— Information provided —
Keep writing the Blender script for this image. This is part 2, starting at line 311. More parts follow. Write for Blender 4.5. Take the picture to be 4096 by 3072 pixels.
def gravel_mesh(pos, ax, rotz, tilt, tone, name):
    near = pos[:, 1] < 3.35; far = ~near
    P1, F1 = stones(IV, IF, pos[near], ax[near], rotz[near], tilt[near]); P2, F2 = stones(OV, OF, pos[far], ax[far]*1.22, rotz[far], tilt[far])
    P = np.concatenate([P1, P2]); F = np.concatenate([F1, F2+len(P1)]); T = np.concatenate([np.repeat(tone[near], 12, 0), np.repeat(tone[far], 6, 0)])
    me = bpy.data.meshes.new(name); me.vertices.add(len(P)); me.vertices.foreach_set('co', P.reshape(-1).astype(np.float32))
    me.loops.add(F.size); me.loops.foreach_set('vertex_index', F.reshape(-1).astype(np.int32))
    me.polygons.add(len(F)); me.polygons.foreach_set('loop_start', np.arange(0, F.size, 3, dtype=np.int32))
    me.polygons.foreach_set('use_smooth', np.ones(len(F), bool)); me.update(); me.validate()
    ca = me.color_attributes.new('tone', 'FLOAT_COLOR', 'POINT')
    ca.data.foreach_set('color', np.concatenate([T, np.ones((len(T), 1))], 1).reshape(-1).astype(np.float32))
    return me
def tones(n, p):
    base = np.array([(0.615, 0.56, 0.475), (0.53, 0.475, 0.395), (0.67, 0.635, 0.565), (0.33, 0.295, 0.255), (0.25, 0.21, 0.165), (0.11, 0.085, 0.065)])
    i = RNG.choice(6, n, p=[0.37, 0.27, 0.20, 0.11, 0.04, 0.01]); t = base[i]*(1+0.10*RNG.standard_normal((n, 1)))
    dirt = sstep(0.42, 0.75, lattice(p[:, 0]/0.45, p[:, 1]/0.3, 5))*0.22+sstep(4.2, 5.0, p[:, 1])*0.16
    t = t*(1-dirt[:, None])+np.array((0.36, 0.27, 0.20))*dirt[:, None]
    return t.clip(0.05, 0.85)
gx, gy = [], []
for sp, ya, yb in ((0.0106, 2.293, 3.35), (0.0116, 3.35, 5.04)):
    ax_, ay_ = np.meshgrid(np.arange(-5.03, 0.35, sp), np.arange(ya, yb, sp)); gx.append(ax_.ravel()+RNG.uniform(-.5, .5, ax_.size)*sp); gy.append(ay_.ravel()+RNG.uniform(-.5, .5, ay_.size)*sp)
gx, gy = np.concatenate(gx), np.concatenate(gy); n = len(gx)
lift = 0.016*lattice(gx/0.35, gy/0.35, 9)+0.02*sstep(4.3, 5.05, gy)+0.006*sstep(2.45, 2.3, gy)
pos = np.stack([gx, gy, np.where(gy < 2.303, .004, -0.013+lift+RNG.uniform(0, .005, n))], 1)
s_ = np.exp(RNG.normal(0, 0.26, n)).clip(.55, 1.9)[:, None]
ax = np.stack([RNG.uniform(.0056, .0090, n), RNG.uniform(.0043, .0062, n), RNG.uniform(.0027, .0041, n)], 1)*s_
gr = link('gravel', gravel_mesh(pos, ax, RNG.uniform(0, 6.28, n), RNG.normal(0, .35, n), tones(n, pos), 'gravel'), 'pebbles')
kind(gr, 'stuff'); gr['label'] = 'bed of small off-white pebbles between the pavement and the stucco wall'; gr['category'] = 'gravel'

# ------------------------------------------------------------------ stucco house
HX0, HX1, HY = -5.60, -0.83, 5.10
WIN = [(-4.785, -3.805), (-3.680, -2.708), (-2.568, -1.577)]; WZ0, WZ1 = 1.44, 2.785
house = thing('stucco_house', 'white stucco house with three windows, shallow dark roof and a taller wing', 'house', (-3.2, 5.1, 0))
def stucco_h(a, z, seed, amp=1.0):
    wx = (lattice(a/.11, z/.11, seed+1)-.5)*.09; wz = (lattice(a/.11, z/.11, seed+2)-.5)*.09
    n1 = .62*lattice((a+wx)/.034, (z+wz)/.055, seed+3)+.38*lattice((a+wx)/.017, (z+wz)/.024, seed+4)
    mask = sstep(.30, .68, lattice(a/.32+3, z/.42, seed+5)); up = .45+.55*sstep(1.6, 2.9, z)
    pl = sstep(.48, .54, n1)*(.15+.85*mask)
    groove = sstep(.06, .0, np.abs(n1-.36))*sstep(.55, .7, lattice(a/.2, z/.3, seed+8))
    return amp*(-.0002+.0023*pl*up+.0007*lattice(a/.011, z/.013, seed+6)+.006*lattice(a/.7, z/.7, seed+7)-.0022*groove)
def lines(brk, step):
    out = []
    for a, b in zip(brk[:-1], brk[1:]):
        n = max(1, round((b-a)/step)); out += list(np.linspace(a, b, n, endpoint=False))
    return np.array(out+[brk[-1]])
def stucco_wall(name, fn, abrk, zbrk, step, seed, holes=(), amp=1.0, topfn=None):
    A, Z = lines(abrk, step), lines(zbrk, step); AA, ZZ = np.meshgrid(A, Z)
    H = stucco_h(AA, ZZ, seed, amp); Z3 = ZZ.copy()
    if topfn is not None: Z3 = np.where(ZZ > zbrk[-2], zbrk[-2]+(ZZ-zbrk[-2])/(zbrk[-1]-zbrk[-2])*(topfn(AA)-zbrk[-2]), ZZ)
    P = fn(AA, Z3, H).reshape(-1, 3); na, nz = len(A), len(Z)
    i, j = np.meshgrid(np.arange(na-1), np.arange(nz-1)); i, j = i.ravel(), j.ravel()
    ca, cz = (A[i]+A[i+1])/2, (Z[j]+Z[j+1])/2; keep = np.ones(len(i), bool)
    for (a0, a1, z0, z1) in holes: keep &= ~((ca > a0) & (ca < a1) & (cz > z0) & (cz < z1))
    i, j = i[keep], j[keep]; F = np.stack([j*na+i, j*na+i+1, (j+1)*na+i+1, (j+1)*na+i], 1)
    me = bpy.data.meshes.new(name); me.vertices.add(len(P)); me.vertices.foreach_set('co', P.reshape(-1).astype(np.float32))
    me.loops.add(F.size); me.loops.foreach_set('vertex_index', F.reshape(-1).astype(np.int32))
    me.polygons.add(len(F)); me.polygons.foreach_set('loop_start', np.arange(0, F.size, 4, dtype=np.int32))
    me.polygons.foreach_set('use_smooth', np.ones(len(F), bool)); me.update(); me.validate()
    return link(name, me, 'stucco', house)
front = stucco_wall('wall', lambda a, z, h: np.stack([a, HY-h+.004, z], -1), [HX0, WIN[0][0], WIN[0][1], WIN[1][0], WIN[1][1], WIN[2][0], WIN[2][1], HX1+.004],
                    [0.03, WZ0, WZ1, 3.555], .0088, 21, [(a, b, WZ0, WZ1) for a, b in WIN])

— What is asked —
Set out the complete listing exactly as shown.

— Solved exercise —
Keep writing the Blender script for this image. This is part 2, starting at line 311. More parts follow. Write for Blender 4.5. Take the picture to be 4096 by 3072 pixels.
def gravel_mesh(pos, ax, rotz, tilt, tone, name):
    near = pos[:, 1] < 3.35; far = ~near
    P1, F1 = stones(IV, IF, pos[near], ax[near], rotz[near], tilt[near]); P2, F2 = stones(OV, OF, pos[far], ax[far]*1.22, rotz[far], tilt[far])
    P = np.concatenate([P1, P2]); F = np.concatenate([F1, F2+len(P1)]); T = np.concatenate([np.repeat(tone[near], 12, 0), np.repeat(tone[far], 6, 0)])
    me = bpy.data.meshes.new(name); me.vertices.add(len(P)); me.vertices.foreach_set('co', P.reshape(-1).astype(np.float32))
    me.loops.add(F.size); me.loops.foreach_set('vertex_index', F.reshape(-1).astype(np.int32))
    me.polygons.add(len(F)); me.polygons.foreach_set('loop_start', np.arange(0, F.size, 3, dtype=np.int32))
    me.polygons.foreach_set('use_smooth', np.ones(len(F), bool)); me.update(); me.validate()
    ca = me.color_attributes.new('tone', 'FLOAT_COLOR', 'POINT')
    ca.data.foreach_set('color', np.concatenate([T, np.ones((len(T), 1))], 1).reshape(-1).astype(np.float32))
    return me
def tones(n, p):
    base = np.array([(0.615, 0.56, 0.475), (0.53, 0.475, 0.395), (0.67, 0.635, 0.565), (0.33, 0.295, 0.255), (0.25, 0.21, 0.165), (0.11, 0.085, 0.065)])
    i = RNG.choice(6, n, p=[0.37, 0.27, 0.20, 0.11, 0.04, 0.01]); t = base[i]*(1+0.10*RNG.standard_normal((n, 1)))
    dirt = sstep(0.42, 0.75, lattice(p[:, 0]/0.45, p[:, 1]/0.3, 5))*0.22+sstep(4.2, 5.0, p[:, 1])*0.16
    t = t*(1-dirt[:, None])+np.array((0.36, 0.27, 0.20))*dirt[:, None]
    return t.clip(0.05, 0.85)
gx, gy = [], []
for sp, ya, yb in ((0.0106, 2.293, 3.35), (0.0116, 3.35, 5.04)):
    ax_, ay_ = np.meshgrid(np.arange(-5.03, 0.35, sp), np.arange(ya, yb, sp)); gx.append(ax_.ravel()+RNG.uniform(-.5, .5, ax_.size)*sp); gy.append(ay_.ravel()+RNG.uniform(-.5, .5, ay_.size)*sp)
gx, gy = np.concatenate(gx), np.concatenate(gy); n = len(gx)
lift = 0.016*lattice(gx/0.35, gy/0.35, 9)+0.02*sstep(4.3, 5.05, gy)+0.006*sstep(2.45, 2.3, gy)
pos = np.stack([gx, gy, np.where(gy < 2.303, .004, -0.013+lift+RNG.uniform(0, .005, n))], 1)
s_ = np.exp(RNG.normal(0, 0.26, n)).clip(.55, 1.9)[:, None]
ax = np.stack([RNG.uniform(.0056, .0090, n), RNG.uniform(.0043, .0062, n), RNG.uniform(.0027, .0041, n)], 1)*s_
gr = link('gravel', gravel_mesh(pos, ax, RNG.uniform(0, 6.28, n), RNG.normal(0, .35, n), tones(n, pos), 'gravel'), 'pebbles')
kind(gr, 'stuff'); gr['label'] = 'bed of small off-white pebbles between the pavement and the stucco wall'; gr['category'] = 'gravel'

# ------------------------------------------------------------------ stucco house
HX0, HX1, HY = -5.60, -0.83, 5.10
WIN = [(-4.785, -3.805), (-3.680, -2.708), (-2.568, -1.577)]; WZ0, WZ1 = 1.44, 2.785
house = thing('stucco_house', 'white stucco house with three windows, shallow dark roof and a taller wing', 'house', (-3.2, 5.1, 0))
def stucco_h(a, z, seed, amp=1.0):
    wx = (lattice(a/.11, z/.11, seed+1)-.5)*.09; wz = (lattice(a/.11, z/.11, seed+2)-.5)*.09
    n1 = .62*lattice((a+wx)/.034, (z+wz)/.055, seed+3)+.38*lattice((a+wx)/.017, (z+wz)/.024, seed+4)
    mask = sstep(.30, .68, lattice(a/.32+3, z/.42, seed+5)); up = .45+.55*sstep(1.6, 2.9, z)
    pl = sstep(.48, .54, n1)*(.15+.85*mask)
    groove = sstep(.06, .0, np.abs(n1-.36))*sstep(.55, .7, lattice(a/.2, z/.3, seed+8))
    return amp*(-.0002+.0023*pl*up+.0007*lattice(a/.011, z/.013, seed+6)+.006*lattice(a/.7, z/.7, seed+7)-.0022*groove)
def lines(brk, step):
    out = []
    for a, b in zip(brk[:-1], brk[1:]):
        n = max(1, round((b-a)/step)); out += list(np.linspace(a, b, n, endpoint=False))
    return np.array(out+[brk[-1]])
def stucco_wall(name, fn, abrk, zbrk, step, seed, holes=(), amp=1.0, topfn=None):
    A, Z = lines(abrk, step), lines(zbrk, step); AA, ZZ = np.meshgrid(A, Z)
    H = stucco_h(AA, ZZ, seed, amp); Z3 = ZZ.copy()
    if topfn is not None: Z3 = np.where(ZZ > zbrk[-2], zbrk[-2]+(ZZ-zbrk[-2])/(zbrk[-1]-zbrk[-2])*(topfn(AA)-zbrk[-2]), ZZ)
    P = fn(AA, Z3, H).reshape(-1, 3); na, nz = len(A), len(Z)
    i, j = np.meshgrid(np.arange(na-1), np.arange(nz-1)); i, j = i.ravel(), j.ravel()
    ca, cz = (A[i]+A[i+1])/2, (Z[j]+Z[j+1])/2; keep = np.ones(len(i), bool)
    for (a0, a1, z0, z1) in holes: keep &= ~((ca > a0) & (ca < a1) & (cz > z0) & (cz < z1))
    i, j = i[keep], j[keep]; F = np.stack([j*na+i, j*na+i+1, (j+1)*na+i+1, (j+1)*na+i], 1)
    me = bpy.data.meshes.new(name); me.vertices.add(len(P)); me.vertices.foreach_set('co', P.reshape(-1).astype(np.float32))
    me.loops.add(F.size); me.loops.foreach_set('vertex_index', F.reshape(-1).astype(np.int32))
    me.polygons.add(len(F)); me.polygons.foreach_set('loop_start', np.arange(0, F.size, 4, dtype=np.int32))
    me.polygons.foreach_set('use_smooth', np.ones(len(F), bool)); me.update(); me.validate()
    return link(name, me, 'stucco', house)
front = stucco_wall('wall', lambda a, z, h: np.stack([a, HY-h+.004, z], -1), [HX0, WIN[0][0], WIN[0][1], WIN[1][0], WIN[1][1], WIN[2][0], WIN[2][1], HX1+.004],
                    [0.03, WZ0, WZ1, 3.555], .0088, 21, [(a, b, WZ0, WZ1) for a, b in WIN])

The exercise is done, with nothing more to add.